Die Skalierung der TESAT-Produktion von 5 auf 50 Systeme jährlich ist Teil dieser europäischen Unabhängigkeitsstrategie. Deutschland braucht diese Technologie. Europa braucht sie. Und sie kommt aus Thüringen.
Die nächste Generation
"Habt Mut, macht es", lautet die Botschaft von Moritz Wasserek und Sebastian Meier an die nächste Generation. "Das Gute ist: In Thüringen und Ostdeutschland gibt es so viele Netzwerke. Wenn man möchte, findet man immer jemanden, der helfen kann."
SPACEOPTIX beweist: Es funktioniert. Ohne Millionen-Runden, ohne Accelerator, ohne den klassischen Start-up-Zirkus. Dafür mit echter Substanz, technologischer Exzellenz und dem Willen, hier etwas Langfristiges aufzubauen.
Das Unternehmen zeigt auch: Kommunikation muss von Anfang an mitgedacht werden. "Es ist nicht so, dass man erst das Produkt perfekt machen muss und dann kümmert man sich um Marketing", betont Frances Beier. "Die Denke muss sich ändern: Von Kostenstelle zu Möglichmacher."

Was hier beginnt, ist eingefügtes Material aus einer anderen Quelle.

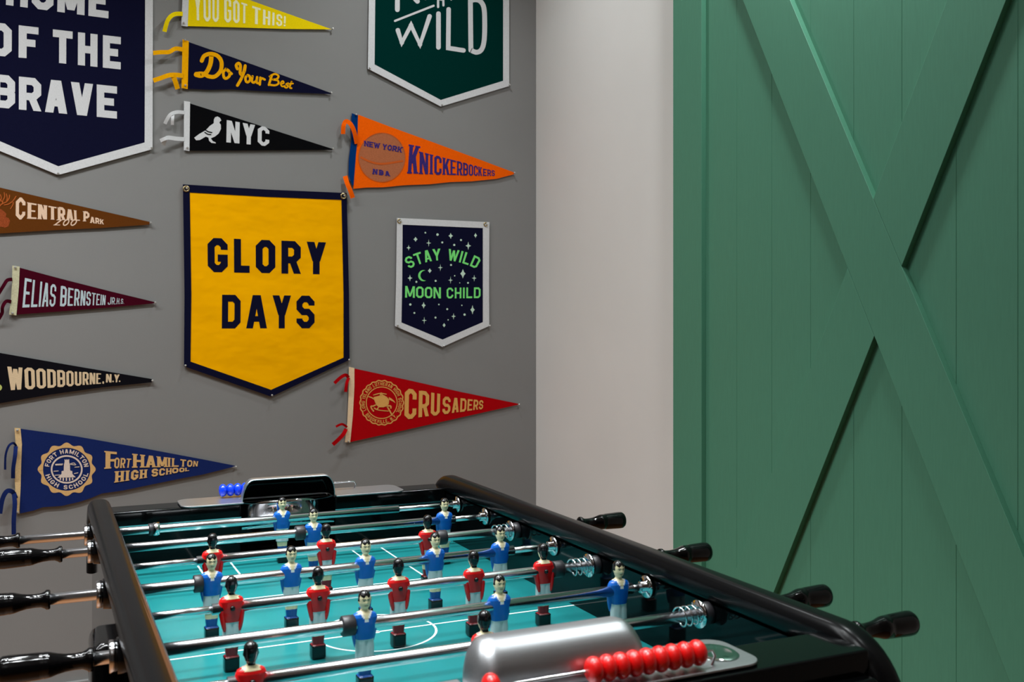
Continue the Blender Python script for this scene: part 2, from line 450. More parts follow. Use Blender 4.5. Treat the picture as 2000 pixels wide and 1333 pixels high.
M_yel = felt('yellow_felt', (246, 216, 16)); M_offw = felt('off_white_felt', (214, 214, 216))
M_cream = felt('cream_print', (250, 246, 200)); M_navy = felt('navy_felt', (19, 20, 44))
M_gold = felt('gold_felt', (246, 172, 10)); M_blackf = felt('black_felt', (14, 14, 16))
M_brownf = felt('brown_felt', (98, 54, 20)); M_pinkp = felt('peach_print', (232, 198, 170))
M_rust = felt('rust_print', (178, 92, 44)); M_deer = felt('deer_print', (146, 70, 38), 0.25); M_maroon = felt('maroon_felt', (66, 10, 26))
M_band = felt('aged_band', (196, 192, 160), 0.14); M_ice = felt('pale_blue_print', (186, 202, 208), 0.14)
M_tan = felt('tan_print', (222, 196, 160)); M_blk2 = felt('faded_black_felt', (20, 19, 24))
M_royal = felt('royal_blue_felt', (28, 42, 96)); M_canv = felt('canvas_band', (222, 190, 140), 0.1)
M_seal = felt('seal_tan', (222, 178, 118)); M_sealw = felt('seal_pale', (226, 208, 196))
M_orange = felt('orange_felt', (250, 98, 10)); M_bluef = felt('blue_felt_band', (6, 52, 112))
M_ball = felt('ball_print', (176, 104, 70), 0.12); M_purp = felt('purple_print', (60, 46, 116), 0.2)
M_ballline = felt('ball_seam', (200, 92, 40)); M_redf = felt('red_felt', (178, 10, 18))
M_crus = felt('gold_print', (228, 168, 92)); M_crusl = felt('canvas_light', (236, 206, 170))
M_green = felt('forest_green_felt', (2, 46, 42)); M_limeg = felt('glow_green_print', (128, 234, 128))
M_star = felt('star_print', (200, 226, 208)); M_lime2 = felt('yellow_green_print', (190, 196, 110))

# 1 yellow
Z2 = lambda pts: zc(pts, 4.165, 300, 0)
pennant('yellow felt pennant with a white band, the topmost one above the navy pennant',
        [(368.5, -42), (440, -17), (560, 26), (648, 57.3), (560, 56.6), (460, 53.5), (365, 51.0)],
        [(358.5, -46), (370.3, -44), (366.6, 52), (354, 50.2)], M_yel, M_offw,
        [('lettering', qtext('YOU', *Z2([(324, -106), (532, -39), (530, 175), (330, 163)]), W=0.36, T=0.115, Th=0.075, gap=0.10, c=0.09) +
          qtext('GOT', *Z2([(573, -26), (762, 34), (760, 191), (575, 177)]), W=0.36, T=0.125, Th=0.09, gap=0.10, c=0.09) +
          qtext('THIS!', *Z2([(802, 47), (1076, 134), (1073, 215), (800, 194)]), W=0.42, T=0.14, Th=0.12, gap=0.13, c=0.1), M_cream)],
        [([(357, 27, .012), (340, 28, .02), (328, 39, .026), (321, 62, .02)], 8.5)], M_yel)
# 2 navy script
def script():
    S = lambda pts, w_: brush(Z2(pts), w_/4.165)
    P = S([(470, 452), (462, 520), (432, 585), (390, 615), (345, 608)], 36)
    P += S([(345, 602), (400, 600), (450, 622), (500, 622), (545, 575), (552, 505), (520, 455), (462, 438), (412, 455), (392, 495)], 32)
    P += S([(590, 565), (568, 585), (572, 628), (592, 638), (618, 615), (612, 578), (590, 565), (634, 600)], 22)
    P += S([(682, 560), (672, 532), (690, 515), (706, 535), (704, 590), (716, 606), (738, 580), (745, 535)], 24)
    P += S([(745, 535), (730, 600), (708, 650), (682, 695)], 24)
    P += S([(765, 612), (748, 632), (752, 662), (768, 668), (786, 648), (780, 620), (765, 612)], 20)
    P += S([(805, 622), (800, 660), (815, 672), (836, 655), (842, 628)], 19)+S([(842, 628), (838, 668), (852, 678)], 19)
    P += S([(868, 632), (864, 688)], 19)+S([(866, 655), (882, 638), (904, 648)], 18)
    P += S([(962, 612), (950, 650), (938, 690)], 19)+S([(945, 622), (985, 602), (1016, 618), (1004, 642), (970, 648)], 16)
    P += S([(970, 648), (1008, 655), (1016, 678), (990, 694), (945, 690)], 16)
    P += S([(1034, 684), (1058, 676), (1050, 660), (1034, 678), (1044, 702), (1068, 700)], 13)
    P += S([(1094, 676), (1078, 686), (1094, 700), (1082, 714), (1068, 710)], 13)
    P += S([(1122, 666), (1108, 710), (1122, 718)], 14)+S([(1100, 684), (1134, 680)], 12)
    return P
pennant('navy felt pennant with gold script lettering and a gold band with two ties',
        [(368.2, 82), (450, 110.5), (560, 150), (647, 182), (647, 184), (560, 180.3), (500, 177.6), (452, 174.6), (410, 175.6), (366, 173.5)],
        [(356.4, 76.8), (368.8, 80.2), (366.6, 174), (354.4, 172)], M_navy, M_gold, [('lettering', script(), M_gold)],
        [([(358, 97, .010), (343, 95, .018), (330, 101.5, .028), (315, 102, .03), (299, 103.5, .03)], 8.5),
         ([(358, 148, .012), (345, 146.5, .022), (330, 147, .03), (314, 152.5, .03), (299.5, 157.5, .028)], 9),
         ([(337, 147, .026), (342, 158, .022), (347, 174, .014)], 9.5)], M_gold)
# 3 black with bird
bird = Z2([(551, 981), (541, 960), (521, 948), (499, 955), (490, 975), (489, 1003), (458, 1024), (436, 1048), (415, 1066), (372, 1090),
           (330, 1121), (346, 1142), (376, 1140), (424, 1112), (446, 1120), (451, 1146), (470, 1163), (506, 1167), (503, 1158), (482, 1150), (466, 1126),
           (500, 1111), (530, 1086), (548, 1050), (547, 1015), (536, 1001), (538, 990)])
pennant('black felt pennant with a white pigeon and three white capitals',
        [(370.5, 202), (460, 230), (560, 262.5), (649.5, 291), (649.5, 293), (560, 293.6), (460, 294.3), (369.3, 294.6)],
        [(359.3, 197.2), (371.3, 199), (370, 295.3), (359, 293.4)], M_blackf, M_offw,
        [('lettering', qtext('NYC', *Z2([(595, 977), (942, 1038), (940, 1191), (592, 1158)]), W=0.5, T=0.17, gap=0.12, c=0.13, wid={}), M_offw),
         ('pigeon_emblem', [bird], M_offw),
         ('wing_bars', brush(Z2([(424, 1060), (445, 1072), (474, 1079)]), 2.2)+brush(Z2([(417, 1078), (440, 1092), (466, 1096)]), 2.2), M_blackf)],
        [([(361, 220, .010), (346, 219, .02), (334, 223, .028), (327, 232, .026), (322, 242, .02)], 7),
         ([(338, 221, .02), (337, 232, .03), (336.5, 244, .024)], 6),
         ([(361, 272, .010), (345, 271, .02), (328, 269, .028), (322, 274, .026), (319, 284, .02)], 8),
         ([(330, 269, .026), (322, 271, .034), (313, 275, .03)], 7)], M_offw)
# 4 brown
Z6 = lambda pts: zc(pts, 4.442, 0, 340)
zoo = qtext('Z', *Z6([(492, 396), (545, 396), (520, 446), (462, 446)]), W=.5, T=.14, Th=.12)
for k in (0, 1):
    zoo += stroke(Z6([(574+66*k+20*cos(a)+13*sin(a), 421-25*sin(a)) for a in [2*pi*i/16 for i in range(16)]]), 2.3, True)
antler = []
Z4b = lambda pts: zc(pts, 12.118, 0, 360)
for pts, w_ in (([(-40, 560), (40, 470), (150, 420), (215, 330), (225, 260)], 2.2), ([(150, 415), (170, 330), (150, 230)], 1.8), ([(60, 470), (70, 380), (110, 300), (100, 200)], 1.8),
                ([(0, 420), (30, 330), (10, 250)], 1.8), ([(100, 490), (200, 470), (300, 400), (380, 290)], 2.0), ([(300, 400), (310, 470), (250, 580)], 1.8), ([(-60, 300), (20, 380), (60, 430)], 1.8)):
    antler += brush(Z4b(pts), w_)
deer = [Z4b([(-120, 560), (40, 600), (90, 640), (150, 700), (140, 780), (200, 800), (240, 870), (200, 1000), (120, 1030), (40, 1010), (-120, 1000)])]
pennant('brown felt pennant with an antlered deer and peach lettering, cut by the left edge',
        [(-170, 327), (0, 366.6), (150, 401.3), (292, 433.5), (292, 439), (200, 445.5), (110, 449.6), (0, 456.2), (-170, 466)],
        [(-184, 322), (-169, 325), (-169, 468), (-183, 470)], M_brownf, M_offw,
        [('lettering', qtext('C', *Z6([(138, 206), (222, 215), (218, 385), (136, 393)]), W=.52, T=.17, Th=.1, c=.16) +
          qtext('ENTRAL', *Z6([(240, 246), (690, 322), (694, 406), (238, 388)]), W=.62, T=.23, Th=.1, gap=.1, c=.12, serif=.03) +
          qtext('P', *Z6([(724, 324), (776, 334), (776, 412), (724, 411)]), W=.6, T=.22, Th=.12, c=.14, serif=.06) +
          qtext('ARK', *Z6([(782, 368), (898, 398), (900, 438), (782, 424)]), W=.9, T=.28, Th=.16, gap=.14, c=.15, serif=.05) + zoo, M_pinkp),
         ('deer_head', deer, M_deer), ('antlers', antler, M_rust)])
# 5 maroon
pennant('maroon felt pennant with pale blue capitals and an aged cream band',
        [(37.5, 523), (120, 545), (220, 570.5), (303, 590.5), (303, 592.8), (220, 600.5), (120, 608.5), (31, 615)],
        [(24, 519), (38.6, 521), (37, 560), (34.5, 590), (32, 616.5), (17.5, 615), (21.5, 585), (23.6, 550)], M_maroon, M_band,
        [('lettering', qtext('ELIAS', *Z6([(216, 902), (490, 965), (478, 1148), (194, 1160)]), W=.40, T=.115, Th=.1, gap=.075, c=.09) +
          qtext('BERNSTEIN', *Z6([(528, 972), (918, 1055), (913, 1138), (520, 1147)]), W=.42, T=.135, Th=.1, gap=.09, c=.09) +
          qtext('JR.H.S.', *Z6([(940, 1066), (1078, 1086), (1076, 1126), (934, 1136)]), W=.5, T=.13, gap=.12, c=.1), M_ice)],
        [([(24, 546, .012), (14, 548, .022), (6, 560, .026), (-4, 576, .02)], 7),
         ([(22, 590, .012), (12, 589, .024), (5, 600, .03), (4, 612, .024), (-3, 624, .018)], 7)], M_maroon)
# 6 faded black
Z7 = lambda pts: zc(pts, 6.06, 0, 660)
pennant('faded black felt pennant with tan capitals, below the maroon one',
        [(-190, 656.6), (0, 689.8), (150, 716), (297, 740.8), (297, 747.2), (200, 757), (100, 771), (0, 788.3), (-190, 818)],
        [(-203, 652), (-189, 655), (-189, 820), (-203, 822)], M_blk2, M_offw,
        [('lettering', qtext('WOODBOURNE', *Z7([(86, 342), (1196, 424), (1194, 545), (100, 624)]), W=.42, T=.15, Th=.1, gap=.07, c=.08) +
          qtext('N', *Z7([(1256, 430), (1320, 432), (1320, 530), (1253, 530)]), W=.6, T=.2, c=.1) + qtext('Y', *Z7([(1352, 436), (1416, 436), (1405, 526), (1352, 530)]), W=.6, T=.2, c=.1) +
          [blob(*Z7([(1338, 518)])[0], 1.5, 1.5), blob(*Z7([(1416, 516)])[0], 1.5, 1.5), blob(*Z7([(1222, 532)])[0], 1.7, 2.6)], M_tan),
         ('emblem_edge', [blob(-3, 757.5, 7, 6.5, 20)], M_lime2)])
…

Und es demonstriert: Ostdeutsche Unternehmen können auf Augenhöhe mit internationaler Konkurrenz spielen. Der Fraunhofer-Preis 2023 (€50.000) für die LisR-Technologie, der Thüringer Innovationspreis 2020, die Zertifizierung als "Hidden Champion Thüringen" – das sind keine regionalen Trostpflaster, sondern Anerkennung echter technologischer Spitzenleistung.
Space für Ostdeutschland
"Wofür würdet ihr “Space vormachen”?", fragt Frances Beier zurück. Die Antwort der EASTSIDE HEROES ist klar: "Raum geben, dass das Unternehmertum ins richtige positive Licht gestellt wird. Es gibt so viele unglaublich spannende Geschichten, Geschäftsmodelle, Persönlichkeiten. Dass alle die kennen und wissen, wo sie Informationen herholen können – dafür braucht es viel mehr Raum."
SPACEOPTIX ist eine dieser Geschichten. Eine, die zeigt: Es geht. Hier, aus Thüringen heraus, lassen sich Technologien entwickeln, die Europa voranbringen. Mit organischem Wachstum, regionaler Verankerung und dem klaren Willen, nicht nur ein Unternehmen aufzubauen, sondern eine Perspektive für die Region zu schaffen.